▸ Stated task
Write down each entry again, exactly as it reads.

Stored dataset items
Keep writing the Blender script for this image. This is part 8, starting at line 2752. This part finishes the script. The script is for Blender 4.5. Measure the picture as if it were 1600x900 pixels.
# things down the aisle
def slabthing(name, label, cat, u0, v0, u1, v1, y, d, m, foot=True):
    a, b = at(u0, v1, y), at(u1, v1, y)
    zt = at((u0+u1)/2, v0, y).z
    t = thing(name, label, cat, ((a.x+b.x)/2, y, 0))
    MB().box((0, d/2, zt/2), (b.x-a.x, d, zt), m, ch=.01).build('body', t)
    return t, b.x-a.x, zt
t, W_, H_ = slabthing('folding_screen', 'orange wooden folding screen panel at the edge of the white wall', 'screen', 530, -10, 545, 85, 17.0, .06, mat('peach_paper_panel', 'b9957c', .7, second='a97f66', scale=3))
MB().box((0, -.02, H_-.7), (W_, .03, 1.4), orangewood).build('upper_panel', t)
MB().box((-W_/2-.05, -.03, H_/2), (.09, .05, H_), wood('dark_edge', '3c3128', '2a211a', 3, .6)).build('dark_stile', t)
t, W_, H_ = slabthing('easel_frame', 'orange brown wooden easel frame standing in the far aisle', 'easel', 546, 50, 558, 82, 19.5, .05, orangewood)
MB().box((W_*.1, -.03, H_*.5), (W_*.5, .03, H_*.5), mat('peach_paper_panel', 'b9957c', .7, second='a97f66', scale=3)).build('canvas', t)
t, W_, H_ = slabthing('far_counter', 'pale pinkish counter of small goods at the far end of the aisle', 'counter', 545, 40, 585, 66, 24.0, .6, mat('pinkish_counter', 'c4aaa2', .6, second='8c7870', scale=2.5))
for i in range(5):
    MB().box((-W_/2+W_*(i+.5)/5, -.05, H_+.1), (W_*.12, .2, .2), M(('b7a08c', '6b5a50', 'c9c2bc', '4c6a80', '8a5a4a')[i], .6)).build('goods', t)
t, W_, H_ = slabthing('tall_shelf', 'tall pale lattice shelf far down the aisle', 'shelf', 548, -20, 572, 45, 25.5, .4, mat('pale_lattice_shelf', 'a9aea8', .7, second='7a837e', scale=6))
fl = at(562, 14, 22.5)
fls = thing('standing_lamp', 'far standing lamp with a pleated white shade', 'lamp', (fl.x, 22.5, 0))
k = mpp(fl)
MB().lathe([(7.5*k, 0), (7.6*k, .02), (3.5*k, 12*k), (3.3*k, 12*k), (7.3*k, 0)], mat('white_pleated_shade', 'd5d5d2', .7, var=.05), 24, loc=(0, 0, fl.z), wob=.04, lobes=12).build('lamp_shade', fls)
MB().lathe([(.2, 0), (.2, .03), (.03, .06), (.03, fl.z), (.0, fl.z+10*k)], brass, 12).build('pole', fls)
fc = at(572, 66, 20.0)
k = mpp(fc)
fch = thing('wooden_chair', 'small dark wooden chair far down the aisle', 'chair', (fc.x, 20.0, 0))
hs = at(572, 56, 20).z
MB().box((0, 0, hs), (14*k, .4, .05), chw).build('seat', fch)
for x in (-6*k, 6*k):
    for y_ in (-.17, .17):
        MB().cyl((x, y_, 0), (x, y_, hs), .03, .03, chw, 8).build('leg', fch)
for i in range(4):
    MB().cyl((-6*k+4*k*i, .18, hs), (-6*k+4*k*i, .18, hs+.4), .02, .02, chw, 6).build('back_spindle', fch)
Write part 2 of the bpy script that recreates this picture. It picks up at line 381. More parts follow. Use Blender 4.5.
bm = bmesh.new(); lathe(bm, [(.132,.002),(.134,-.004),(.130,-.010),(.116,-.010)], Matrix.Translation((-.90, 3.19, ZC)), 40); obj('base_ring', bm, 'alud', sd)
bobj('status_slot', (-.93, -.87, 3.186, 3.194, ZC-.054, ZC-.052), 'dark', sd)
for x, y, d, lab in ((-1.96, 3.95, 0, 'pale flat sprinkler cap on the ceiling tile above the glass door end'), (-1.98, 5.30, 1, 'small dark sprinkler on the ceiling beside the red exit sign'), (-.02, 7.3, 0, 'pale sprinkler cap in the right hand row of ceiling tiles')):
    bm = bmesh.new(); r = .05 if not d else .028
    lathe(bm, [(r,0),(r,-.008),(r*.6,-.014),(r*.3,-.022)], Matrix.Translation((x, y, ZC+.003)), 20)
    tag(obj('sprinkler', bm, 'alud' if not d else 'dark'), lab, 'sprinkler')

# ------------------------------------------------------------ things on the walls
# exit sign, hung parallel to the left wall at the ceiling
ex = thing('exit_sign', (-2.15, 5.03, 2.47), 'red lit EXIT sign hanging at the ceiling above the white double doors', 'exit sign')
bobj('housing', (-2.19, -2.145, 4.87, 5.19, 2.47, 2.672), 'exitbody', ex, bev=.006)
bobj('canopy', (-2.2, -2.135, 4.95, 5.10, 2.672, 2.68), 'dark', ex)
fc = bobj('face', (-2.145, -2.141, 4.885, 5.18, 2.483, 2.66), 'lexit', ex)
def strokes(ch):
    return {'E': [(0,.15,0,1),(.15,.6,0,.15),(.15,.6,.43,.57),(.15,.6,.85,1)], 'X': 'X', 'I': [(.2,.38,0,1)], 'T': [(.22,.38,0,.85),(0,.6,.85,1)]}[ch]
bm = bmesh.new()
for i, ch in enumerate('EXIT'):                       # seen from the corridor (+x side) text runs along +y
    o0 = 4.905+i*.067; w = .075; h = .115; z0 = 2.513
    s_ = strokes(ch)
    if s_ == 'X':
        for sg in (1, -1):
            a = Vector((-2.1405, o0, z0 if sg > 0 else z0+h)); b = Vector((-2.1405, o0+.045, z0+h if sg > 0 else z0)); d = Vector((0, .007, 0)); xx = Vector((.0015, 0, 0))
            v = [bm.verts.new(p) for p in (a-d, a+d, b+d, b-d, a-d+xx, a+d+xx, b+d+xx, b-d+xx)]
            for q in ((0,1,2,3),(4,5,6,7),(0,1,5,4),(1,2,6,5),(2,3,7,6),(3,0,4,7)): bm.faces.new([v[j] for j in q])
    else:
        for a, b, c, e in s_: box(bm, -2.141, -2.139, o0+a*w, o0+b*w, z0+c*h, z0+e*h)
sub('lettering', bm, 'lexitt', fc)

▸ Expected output
Keep writing the Blender script for this image. This is part 8, starting at line 2752. This part finishes the script. The script is for Blender 4.5. Measure the picture as if it were 1600x900 pixels.
# things down the aisle
def slabthing(name, label, cat, u0, v0, u1, v1, y, d, m, foot=True):
    a, b = at(u0, v1, y), at(u1, v1, y)
    zt = at((u0+u1)/2, v0, y).z
    t = thing(name, label, cat, ((a.x+b.x)/2, y, 0))
    MB().box((0, d/2, zt/2), (b.x-a.x, d, zt), m, ch=.01).build('body', t)
    return t, b.x-a.x, zt
t, W_, H_ = slabthing('folding_screen', 'orange wooden folding screen panel at the edge of the white wall', 'screen', 530, -10, 545, 85, 17.0, .06, mat('peach_paper_panel', 'b9957c', .7, second='a97f66', scale=3))
MB().box((0, -.02, H_-.7), (W_, .03, 1.4), orangewood).build('upper_panel', t)
MB().box((-W_/2-.05, -.03, H_/2), (.09, .05, H_), wood('dark_edge', '3c3128', '2a211a', 3, .6)).build('dark_stile', t)
t, W_, H_ = slabthing('easel_frame', 'orange brown wooden easel frame standing in the far aisle', 'easel', 546, 50, 558, 82, 19.5, .05, orangewood)
MB().box((W_*.1, -.03, H_*.5), (W_*.5, .03, H_*.5), mat('peach_paper_panel', 'b9957c', .7, second='a97f66', scale=3)).build('canvas', t)
t, W_, H_ = slabthing('far_counter', 'pale pinkish counter of small goods at the far end of the aisle', 'counter', 545, 40, 585, 66, 24.0, .6, mat('pinkish_counter', 'c4aaa2', .6, second='8c7870', scale=2.5))
for i in range(5):
    MB().box((-W_/2+W_*(i+.5)/5, -.05, H_+.1), (W_*.12, .2, .2), M(('b7a08c', '6b5a50', 'c9c2bc', '4c6a80', '8a5a4a')[i], .6)).build('goods', t)
t, W_, H_ = slabthing('tall_shelf', 'tall pale lattice shelf far down the aisle', 'shelf', 548, -20, 572, 45, 25.5, .4, mat('pale_lattice_shelf', 'a9aea8', .7, second='7a837e', scale=6))
fl = at(562, 14, 22.5)
fls = thing('standing_lamp', 'far standing lamp with a pleated white shade', 'lamp', (fl.x, 22.5, 0))
k = mpp(fl)
MB().lathe([(7.5*k, 0), (7.6*k, .02), (3.5*k, 12*k), (3.3*k, 12*k), (7.3*k, 0)], mat('white_pleated_shade', 'd5d5d2', .7, var=.05), 24, loc=(0, 0, fl.z), wob=.04, lobes=12).build('lamp_shade', fls)
MB().lathe([(.2, 0), (.2, .03), (.03, .06), (.03, fl.z), (.0, fl.z+10*k)], brass, 12).build('pole', fls)
fc = at(572, 66, 20.0)
k = mpp(fc)
fch = thing('wooden_chair', 'small dark wooden chair far down the aisle', 'chair', (fc.x, 20.0, 0))
hs = at(572, 56, 20).z
MB().box((0, 0, hs), (14*k, .4, .05), chw).build('seat', fch)
for x in (-6*k, 6*k):
    for y_ in (-.17, .17):
        MB().cyl((x, y_, 0), (x, y_, hs), .03, .03, chw, 8).build('leg', fch)
for i in range(4):
    MB().cyl((-6*k+4*k*i, .18, hs), (-6*k+4*k*i, .18, hs+.4), .02, .02, chw, 6).build('back_spindle', fch)
Write part 2 of the bpy script that recreates this picture. It picks up at line 381. More parts follow. Use Blender 4.5.
bm = bmesh.new(); lathe(bm, [(.132,.002),(.134,-.004),(.130,-.010),(.116,-.010)], Matrix.Translation((-.90, 3.19, ZC)), 40); obj('base_ring', bm, 'alud', sd)
bobj('status_slot', (-.93, -.87, 3.186, 3.194, ZC-.054, ZC-.052), 'dark', sd)
for x, y, d, lab in ((-1.96, 3.95, 0, 'pale flat sprinkler cap on the ceiling tile above the glass door end'), (-1.98, 5.30, 1, 'small dark sprinkler on the ceiling beside the red exit sign'), (-.02, 7.3, 0, 'pale sprinkler cap in the right hand row of ceiling tiles')):
    bm = bmesh.new(); r = .05 if not d else .028
    lathe(bm, [(r,0),(r,-.008),(r*.6,-.014),(r*.3,-.022)], Matrix.Translation((x, y, ZC+.003)), 20)
    tag(obj('sprinkler', bm, 'alud' if not d else 'dark'), lab, 'sprinkler')

# ------------------------------------------------------------ things on the walls
# exit sign, hung parallel to the left wall at the ceiling
ex = thing('exit_sign', (-2.15, 5.03, 2.47), 'red lit EXIT sign hanging at the ceiling above the white double doors', 'exit sign')
bobj('housing', (-2.19, -2.145, 4.87, 5.19, 2.47, 2.672), 'exitbody', ex, bev=.006)
bobj('canopy', (-2.2, -2.135, 4.95, 5.10, 2.672, 2.68), 'dark', ex)
fc = bobj('face', (-2.145, -2.141, 4.885, 5.18, 2.483, 2.66), 'lexit', ex)
def strokes(ch):
    return {'E': [(0,.15,0,1),(.15,.6,0,.15),(.15,.6,.43,.57),(.15,.6,.85,1)], 'X': 'X', 'I': [(.2,.38,0,1)], 'T': [(.22,.38,0,.85),(0,.6,.85,1)]}[ch]
bm = bmesh.new()
for i, ch in enumerate('EXIT'):                       # seen from the corridor (+x side) text runs along +y
    o0 = 4.905+i*.067; w = .075; h = .115; z0 = 2.513
    s_ = strokes(ch)
    if s_ == 'X':
        for sg in (1, -1):
            a = Vector((-2.1405, o0, z0 if sg > 0 else z0+h)); b = Vector((-2.1405, o0+.045, z0+h if sg > 0 else z0)); d = Vector((0, .007, 0)); xx = Vector((.0015, 0, 0))
            v = [bm.verts.new(p) for p in (a-d, a+d, b+d, b-d, a-d+xx, a+d+xx, b+d+xx, b-d+xx)]
            for q in ((0,1,2,3),(4,5,6,7),(0,1,5,4),(1,2,6,5),(2,3,7,6),(3,0,4,7)): bm.faces.new([v[j] for j in q])
    else:
        for a, b, c, e in s_: box(bm, -2.141, -2.139, o0+a*w, o0+b*w, z0+c*h, z0+e*h)
sub('lettering', bm, 'lexitt', fc)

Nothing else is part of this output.